A parallel-plate capacitor with air between its plates has capacitance C. If the space between the plates is completely filled with a dielectric material of dielectric constant 7, what will be the new capacitance?

Introduction / Context:
Capacitors store electric charge and energy, and their capacitance depends on geometry and the material between the plates. Replacing air with a dielectric material increases capacitance by a factor equal to the dielectric constant of that material. This concept is crucial in designing capacitors for electronic circuits, tuning circuits, and energy storage applications.

Given Data / Assumptions:
• Original capacitor: parallel plates with air as dielectric, capacitance C. • New capacitor: the same plates and separation, but the space is filled with a dielectric. • Dielectric constant (relative permittivity) of the material k = 7. • Plate area and separation remain unchanged.

Concept / Approach:
For a parallel-plate capacitor, capacitance with a dielectric fully filling the space between plates is given by C = k * epsilon0 * A / d, where k is the dielectric constant, epsilon0 is permittivity of free space, A is plate area, and d is plate separation. When air (k ≈ 1) is replaced by a dielectric with constant k, the capacitance increases by the factor k, assuming air is approximated as vacuum. Thus, if the original capacitance was C with air, the new capacitance with dielectric becomes k * C.

Step-by-Step Solution:
Step 1: Write the capacitance with air (or vacuum): C_air = epsilon0 * A / d. Step 2: The given capacitance C corresponds to C_air. Step 3: When a dielectric with constant k = 7 fully fills the space, capacitance becomes C_dielectric = k * epsilon0 * A / d. Step 4: Substitute C_air into this expression: C_dielectric = k * C_air = 7 * C. Step 5: Therefore, the new capacitance is 7C.

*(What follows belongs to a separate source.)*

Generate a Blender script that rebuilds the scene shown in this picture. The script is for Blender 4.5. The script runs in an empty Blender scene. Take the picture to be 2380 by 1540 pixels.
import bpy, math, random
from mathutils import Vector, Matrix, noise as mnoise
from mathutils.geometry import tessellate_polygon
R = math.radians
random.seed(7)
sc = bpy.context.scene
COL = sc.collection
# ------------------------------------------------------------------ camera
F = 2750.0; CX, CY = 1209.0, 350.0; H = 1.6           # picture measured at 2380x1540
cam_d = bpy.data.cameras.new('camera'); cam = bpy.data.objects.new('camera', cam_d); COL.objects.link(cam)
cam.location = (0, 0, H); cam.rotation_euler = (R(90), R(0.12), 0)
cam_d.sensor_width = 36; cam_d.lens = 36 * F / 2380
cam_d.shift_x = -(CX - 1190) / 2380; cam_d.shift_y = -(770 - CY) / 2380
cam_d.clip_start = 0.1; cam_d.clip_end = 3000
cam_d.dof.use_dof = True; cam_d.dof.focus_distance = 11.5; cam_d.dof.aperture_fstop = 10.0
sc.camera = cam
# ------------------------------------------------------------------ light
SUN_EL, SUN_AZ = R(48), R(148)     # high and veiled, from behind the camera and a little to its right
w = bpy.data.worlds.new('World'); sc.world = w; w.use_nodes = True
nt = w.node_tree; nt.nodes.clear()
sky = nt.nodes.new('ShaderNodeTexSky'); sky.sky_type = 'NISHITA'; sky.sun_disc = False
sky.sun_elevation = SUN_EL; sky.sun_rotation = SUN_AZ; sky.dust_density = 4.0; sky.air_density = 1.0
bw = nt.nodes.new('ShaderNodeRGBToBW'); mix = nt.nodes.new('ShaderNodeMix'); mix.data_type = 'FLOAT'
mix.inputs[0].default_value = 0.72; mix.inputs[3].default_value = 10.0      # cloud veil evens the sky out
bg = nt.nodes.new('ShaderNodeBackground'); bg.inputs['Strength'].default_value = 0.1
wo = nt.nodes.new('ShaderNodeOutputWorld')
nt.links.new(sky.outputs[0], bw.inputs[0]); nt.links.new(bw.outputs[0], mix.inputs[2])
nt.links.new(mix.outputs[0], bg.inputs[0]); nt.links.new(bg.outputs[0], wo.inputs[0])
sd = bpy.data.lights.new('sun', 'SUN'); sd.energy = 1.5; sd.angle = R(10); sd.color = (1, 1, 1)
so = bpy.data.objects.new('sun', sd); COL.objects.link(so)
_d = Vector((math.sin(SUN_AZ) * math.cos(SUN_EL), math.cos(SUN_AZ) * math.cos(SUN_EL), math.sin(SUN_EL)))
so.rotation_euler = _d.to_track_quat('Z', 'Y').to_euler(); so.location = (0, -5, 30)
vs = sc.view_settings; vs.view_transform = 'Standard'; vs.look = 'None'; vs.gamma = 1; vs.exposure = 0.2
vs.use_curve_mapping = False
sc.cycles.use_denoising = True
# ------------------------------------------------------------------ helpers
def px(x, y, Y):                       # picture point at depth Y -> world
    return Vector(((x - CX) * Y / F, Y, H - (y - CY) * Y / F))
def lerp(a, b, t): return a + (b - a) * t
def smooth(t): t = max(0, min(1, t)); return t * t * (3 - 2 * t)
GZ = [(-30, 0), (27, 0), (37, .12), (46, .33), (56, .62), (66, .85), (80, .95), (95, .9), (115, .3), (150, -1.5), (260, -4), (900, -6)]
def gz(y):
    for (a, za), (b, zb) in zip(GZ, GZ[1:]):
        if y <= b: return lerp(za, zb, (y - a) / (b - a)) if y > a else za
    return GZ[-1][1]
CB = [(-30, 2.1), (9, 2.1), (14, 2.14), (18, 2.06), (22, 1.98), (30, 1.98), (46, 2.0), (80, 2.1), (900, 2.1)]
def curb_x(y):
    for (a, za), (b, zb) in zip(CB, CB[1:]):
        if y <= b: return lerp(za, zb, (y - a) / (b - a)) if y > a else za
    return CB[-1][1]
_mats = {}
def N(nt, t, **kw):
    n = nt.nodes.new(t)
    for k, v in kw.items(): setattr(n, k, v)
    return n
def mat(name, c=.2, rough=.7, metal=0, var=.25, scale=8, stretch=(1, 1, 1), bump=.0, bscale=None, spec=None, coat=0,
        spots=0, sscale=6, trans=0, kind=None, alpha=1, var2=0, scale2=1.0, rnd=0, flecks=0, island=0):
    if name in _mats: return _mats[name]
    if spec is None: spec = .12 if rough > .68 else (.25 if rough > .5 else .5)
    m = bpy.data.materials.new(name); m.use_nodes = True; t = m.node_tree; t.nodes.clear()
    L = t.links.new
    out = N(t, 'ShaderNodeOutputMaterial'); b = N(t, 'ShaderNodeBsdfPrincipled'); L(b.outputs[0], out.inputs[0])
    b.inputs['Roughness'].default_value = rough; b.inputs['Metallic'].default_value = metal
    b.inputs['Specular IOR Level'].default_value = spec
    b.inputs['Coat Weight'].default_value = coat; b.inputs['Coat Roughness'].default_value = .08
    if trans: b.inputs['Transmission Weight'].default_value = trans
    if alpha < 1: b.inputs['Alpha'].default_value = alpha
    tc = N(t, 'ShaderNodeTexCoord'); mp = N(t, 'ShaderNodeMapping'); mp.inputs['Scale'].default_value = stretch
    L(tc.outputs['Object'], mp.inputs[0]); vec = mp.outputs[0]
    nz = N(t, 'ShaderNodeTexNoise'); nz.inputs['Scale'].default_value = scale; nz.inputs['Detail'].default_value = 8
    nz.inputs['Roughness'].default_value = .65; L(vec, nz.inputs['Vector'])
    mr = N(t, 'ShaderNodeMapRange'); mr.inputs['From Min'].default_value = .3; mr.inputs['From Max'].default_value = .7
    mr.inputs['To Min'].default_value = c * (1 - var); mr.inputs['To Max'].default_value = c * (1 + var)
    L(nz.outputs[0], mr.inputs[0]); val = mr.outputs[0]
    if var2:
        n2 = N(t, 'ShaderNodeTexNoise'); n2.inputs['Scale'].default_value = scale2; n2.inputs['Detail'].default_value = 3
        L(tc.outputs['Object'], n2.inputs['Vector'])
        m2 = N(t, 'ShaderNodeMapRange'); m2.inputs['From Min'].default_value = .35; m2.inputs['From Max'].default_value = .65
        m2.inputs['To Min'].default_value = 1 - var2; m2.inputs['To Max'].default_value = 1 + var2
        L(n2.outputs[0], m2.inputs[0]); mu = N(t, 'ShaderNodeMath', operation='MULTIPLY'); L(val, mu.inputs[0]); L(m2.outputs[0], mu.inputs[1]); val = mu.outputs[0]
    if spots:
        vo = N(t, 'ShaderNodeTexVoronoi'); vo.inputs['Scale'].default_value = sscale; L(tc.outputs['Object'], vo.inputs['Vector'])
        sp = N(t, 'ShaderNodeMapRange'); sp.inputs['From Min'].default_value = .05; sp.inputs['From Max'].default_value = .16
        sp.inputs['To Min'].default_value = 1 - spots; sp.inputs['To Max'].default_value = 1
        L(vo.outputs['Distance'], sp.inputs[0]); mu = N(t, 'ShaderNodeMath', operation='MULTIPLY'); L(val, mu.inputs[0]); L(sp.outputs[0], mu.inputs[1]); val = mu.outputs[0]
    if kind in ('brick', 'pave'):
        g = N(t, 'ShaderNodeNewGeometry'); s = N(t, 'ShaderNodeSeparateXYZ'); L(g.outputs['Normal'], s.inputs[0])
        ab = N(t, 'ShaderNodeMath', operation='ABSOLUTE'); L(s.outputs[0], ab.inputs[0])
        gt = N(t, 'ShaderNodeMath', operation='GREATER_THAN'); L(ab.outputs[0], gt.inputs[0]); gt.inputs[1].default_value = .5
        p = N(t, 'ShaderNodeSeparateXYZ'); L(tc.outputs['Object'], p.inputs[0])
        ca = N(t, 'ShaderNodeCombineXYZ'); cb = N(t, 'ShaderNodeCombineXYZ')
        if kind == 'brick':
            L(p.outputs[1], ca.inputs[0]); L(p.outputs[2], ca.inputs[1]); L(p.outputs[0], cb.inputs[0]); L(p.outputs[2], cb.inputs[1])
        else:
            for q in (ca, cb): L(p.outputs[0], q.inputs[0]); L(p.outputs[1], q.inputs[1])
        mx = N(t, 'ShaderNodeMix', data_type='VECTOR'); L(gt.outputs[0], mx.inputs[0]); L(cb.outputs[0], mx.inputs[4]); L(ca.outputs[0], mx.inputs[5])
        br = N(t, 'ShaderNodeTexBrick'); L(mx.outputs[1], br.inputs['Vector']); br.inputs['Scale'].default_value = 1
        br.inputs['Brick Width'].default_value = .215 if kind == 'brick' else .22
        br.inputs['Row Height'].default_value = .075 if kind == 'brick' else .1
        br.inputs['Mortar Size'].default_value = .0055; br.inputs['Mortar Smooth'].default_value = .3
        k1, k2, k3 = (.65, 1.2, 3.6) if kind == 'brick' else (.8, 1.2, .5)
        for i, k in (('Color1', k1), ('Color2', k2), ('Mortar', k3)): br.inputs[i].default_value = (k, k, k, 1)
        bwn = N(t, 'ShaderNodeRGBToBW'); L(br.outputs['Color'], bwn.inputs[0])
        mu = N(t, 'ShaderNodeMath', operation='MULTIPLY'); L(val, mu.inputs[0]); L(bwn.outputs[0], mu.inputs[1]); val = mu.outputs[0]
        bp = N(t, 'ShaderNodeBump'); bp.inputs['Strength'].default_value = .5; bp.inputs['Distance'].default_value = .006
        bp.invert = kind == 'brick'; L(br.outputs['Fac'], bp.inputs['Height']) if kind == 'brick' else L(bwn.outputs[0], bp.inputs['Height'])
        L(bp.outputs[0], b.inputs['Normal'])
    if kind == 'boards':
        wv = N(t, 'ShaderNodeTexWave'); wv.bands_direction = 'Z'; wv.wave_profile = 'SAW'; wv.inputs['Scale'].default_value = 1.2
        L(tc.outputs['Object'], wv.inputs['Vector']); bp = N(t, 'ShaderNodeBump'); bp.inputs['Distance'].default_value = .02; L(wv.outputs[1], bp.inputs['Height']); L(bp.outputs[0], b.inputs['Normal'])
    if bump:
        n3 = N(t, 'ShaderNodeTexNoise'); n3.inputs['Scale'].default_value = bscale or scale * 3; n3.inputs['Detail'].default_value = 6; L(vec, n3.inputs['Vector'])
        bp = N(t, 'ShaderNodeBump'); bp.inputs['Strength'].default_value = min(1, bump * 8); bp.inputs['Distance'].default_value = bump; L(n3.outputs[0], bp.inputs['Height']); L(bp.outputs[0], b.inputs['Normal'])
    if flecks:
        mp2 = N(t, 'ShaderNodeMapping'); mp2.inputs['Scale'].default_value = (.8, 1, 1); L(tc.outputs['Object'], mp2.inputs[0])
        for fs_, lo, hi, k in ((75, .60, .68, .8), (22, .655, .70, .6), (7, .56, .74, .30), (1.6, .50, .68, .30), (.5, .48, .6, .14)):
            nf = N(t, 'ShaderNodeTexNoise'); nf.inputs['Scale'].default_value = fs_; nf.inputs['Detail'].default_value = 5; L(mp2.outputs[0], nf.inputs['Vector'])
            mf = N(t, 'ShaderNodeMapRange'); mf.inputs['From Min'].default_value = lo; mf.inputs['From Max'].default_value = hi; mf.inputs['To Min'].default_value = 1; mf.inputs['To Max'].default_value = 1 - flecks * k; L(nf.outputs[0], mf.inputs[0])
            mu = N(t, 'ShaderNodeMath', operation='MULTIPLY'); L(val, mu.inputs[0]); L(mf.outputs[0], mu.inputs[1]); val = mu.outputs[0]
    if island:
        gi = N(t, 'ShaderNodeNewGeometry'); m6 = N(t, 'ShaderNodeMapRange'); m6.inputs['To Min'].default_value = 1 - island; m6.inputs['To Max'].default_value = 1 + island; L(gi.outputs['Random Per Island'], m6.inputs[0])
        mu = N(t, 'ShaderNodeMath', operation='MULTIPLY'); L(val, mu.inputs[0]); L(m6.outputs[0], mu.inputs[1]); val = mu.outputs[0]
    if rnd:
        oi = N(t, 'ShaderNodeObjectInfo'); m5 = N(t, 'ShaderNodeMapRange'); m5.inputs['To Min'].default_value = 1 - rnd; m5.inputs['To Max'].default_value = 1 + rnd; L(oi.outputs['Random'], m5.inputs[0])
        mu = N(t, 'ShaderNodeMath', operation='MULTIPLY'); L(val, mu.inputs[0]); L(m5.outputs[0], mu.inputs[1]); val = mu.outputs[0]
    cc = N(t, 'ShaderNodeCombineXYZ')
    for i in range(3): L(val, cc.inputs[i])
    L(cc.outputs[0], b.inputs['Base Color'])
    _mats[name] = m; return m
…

Verification / Alternative check:
If C = 2 microfarad with air, filling the space with a dielectric of k = 7 would give C_dielectric = 7 * 2 microfarad = 14 microfarad. This simple scaling behaviour is consistent with theory and with experimental use of dielectric materials to build high capacitance devices in smaller volumes.

Why Other Options Are Wrong:
Option a (C): This would mean the dielectric has no effect, which contradicts the basic definition of dielectric constant. Option b (C/7): This implies capacitance decreases, which is opposite to what happens when a dielectric is inserted. Option d (14C): This would require an effective dielectric constant of 14, not 7. Option e (C/14): This is also a decrease and has no basis in the formula for capacitance with a dielectric.

Common Pitfalls:
Students sometimes confuse relative permittivity (dielectric constant) with absolute permittivity epsilon0 or misremember whether the capacitance increases or decreases. A helpful reminder is that inserting a dielectric material increases the ability of the capacitor to store charge at the same voltage, so capacitance increases by the factor k. Be careful not to confuse this with effects on electric field strength or energy density, which involve related but different formulas.

Final Answer:
The capacitance of the capacitor becomes 7C when the dielectric with k = 7 completely fills the space between the plates.